From the time of Descartes, mathematicians have been able to translate between geometric and physical representations. Mathematicians can tackle their equations in virtually any number of dimensions that they choose, even if they can’t visually picture what they’re talking about.

One of the tools mathematicians use in exploring higher dimensions is analogy. If you start with a zero-dimensional point and extend it through space, you get a one-dimensional line. If you take that line and extend it into a second dimension, you end up with a square.

If you extend a square through a third dimension, you end up with a cube. If you then were to take a cube and extend into a fourth dimension, you’d get a shape called a hypercube.

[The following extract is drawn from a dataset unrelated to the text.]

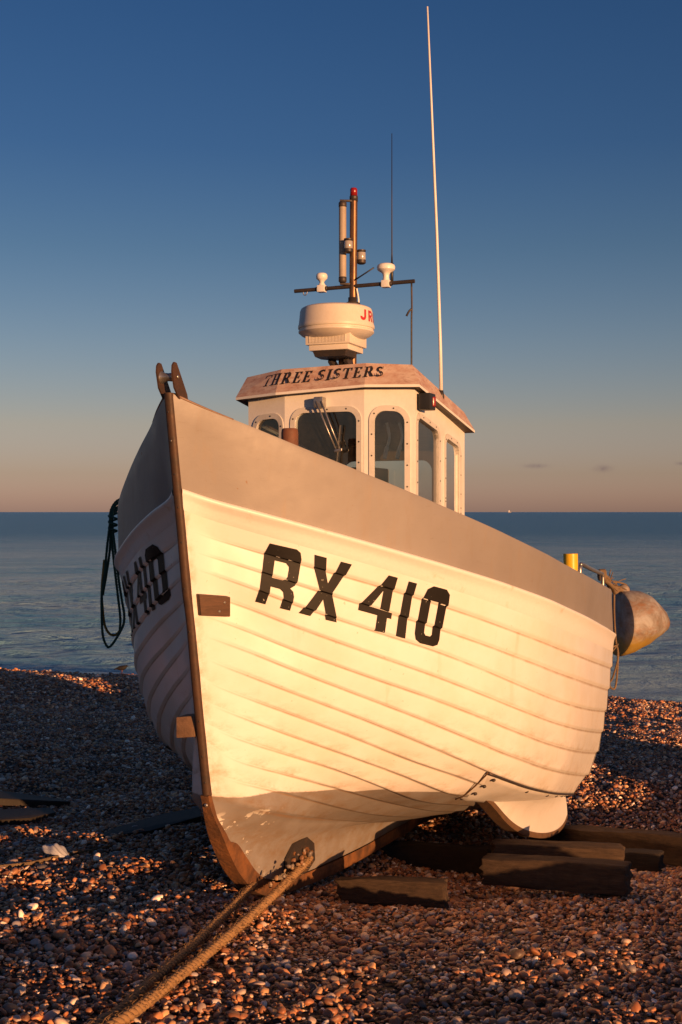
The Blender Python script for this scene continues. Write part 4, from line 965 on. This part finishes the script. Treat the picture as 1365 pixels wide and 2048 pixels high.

A line has two “corners” but extending it to a square gives four corners, while a cube has eight corners. By continuing to extend this algebraic relationship, a hypercube would be a four-dimensional object with 16 corners, and a similar relationship can be used to create analogous objects in additional dimensions. Such objects are obviously well outside of what our minds can picture.

Humans aren’t psychologically wired to be able to picture more than three space dimensions. A handful of mathematicians (and possibly some physicists) have devoted their lives to the study of extra dimensions so fully that they may be able to actually picture a four-dimensional object, such as a hypercube. Most mathematicians can’t (so don’t feel bad if you can’t).

Whole fields of mathematics — linear algebra, abstract algebra, topology, knot theory, complex analysis, and others — exist with the sole purpose of trying to take abstract concepts, frequently with large numbers of possible variables, degrees of freedom, or dimensions, and make sense of them.

These sorts of mathematical tools are at the heart of string theory. Regardless of the ultimate success or failure of string theory as a physical model of reality, it has motivated mathematics to grow and explore new questions in new ways, and for that alone, it has proved useful.